Teaching numbers to ESL students is not an easy task. Some students will grasp the concepts very quickly, whereas others will have endless difficulties just getting the basics. For your students to get the most out of your lessons, you'll need to approach the subject from a variety of perspectives, since a single-minded approach will not necessarily work for all of your students.

Determine your students' level of familiarity with the concepts of plurality vs. singularity. Since most numerical concepts relate to plurality or singularity, prior knowledge of those concepts will reduce the confusion that your students might experience when attempting to conceptualize quantity. If your students do not understand these concepts, take some time to cover them.

Once your students have demonstrated understanding of singularity and plurality, introduce the first 11 numbers to students, 0 through 10. Write the numbers on the board and have the students count through them. At this point, it might help to give each student a number of the counting items you brought to class. Don't worry about giving each student 10 of the items. If some students have more or less than others, it will help with the lesson.

Address each number individually. Ask students to raise their hands when you name the number of items that they hold. This way, you can review in the same class period by asking questions such as, "Who had seven beans?" and address tense, possession and numbers at the same time. You can also ask the students to consider numbers abstractly. "Does anyone here own three of something?" Students can use vocabulary to name items they may not have on hand. This activity will allow you to evaluate students' speaking and listening skills.

At the end of class, distribute worksheets that require students to identify numbers, either by name or by quantity of items. Higher numbers can be introduced via these worksheets and then discussed in class, or the worksheets can be used to review the day's lesson. Since the worksheets are teacher created, they can be adapted for either use. Consider including homework that requires the student to write sentences that answer questions related to the numbers learned in class, or a short story of a few sentences or paragraphs that involve the numbers learned in class. Students can be asked to read their stories in the next class meeting for extra listening and speaking practice. The teacher can also evaluate student comprehension of the concepts. The worksheets and assignments will allow you to evaluate the students' reading and writing skills.
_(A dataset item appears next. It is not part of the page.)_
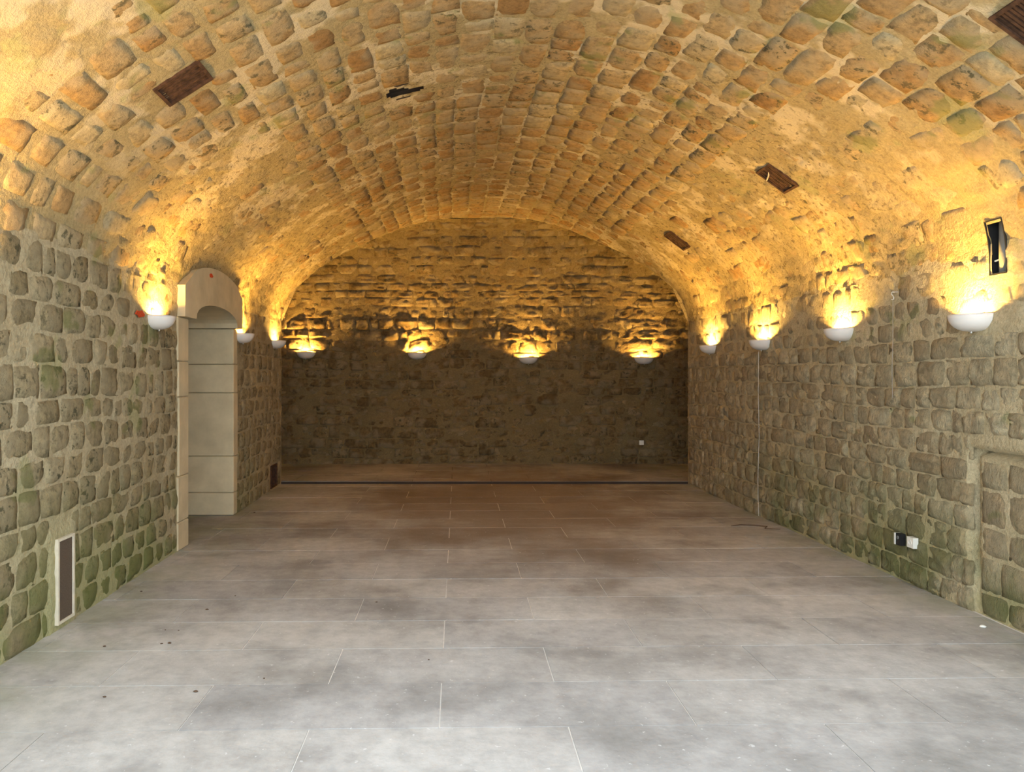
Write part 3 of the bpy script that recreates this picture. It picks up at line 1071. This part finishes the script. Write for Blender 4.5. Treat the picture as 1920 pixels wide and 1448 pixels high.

When the students have grasped the fundamentals of the numbers through 10 or 20, learning additional number sets won't be much of a problem. Younger students can learn to conceptualize larger numbers through grouping (e.g., "100 is 10 groups of 10"). Older students can learn larger numbers through more abstract examples, such as the costs of various products. You can also teach students to recognize large numbers by number of digits (e.g., "#### has four digits, which means it represents a value of thousands").

As your students grow familiar with numbers written as digits, consider notating them as words, to improve reading and grammar skills.


Adults may already know numbers; use a test or quiz to determine their familiarity with the concept. It may feel patronizing to adult ESL students if you treat numbers as being too elementary. For those who subscribe to Gardner's Theory of Multiple Intelligences, number-teaching activities lend themselves especially well to allowing the teacher to develop and evaluate classroom activities that involve the proposed intelligences.


Do not get sidetracked when teaching numbers. Allowing some mathematics into the lesson is alright, but avoid creating mathematics-centered lesson plans. Remember that the goal of your class is to improve students' English skills.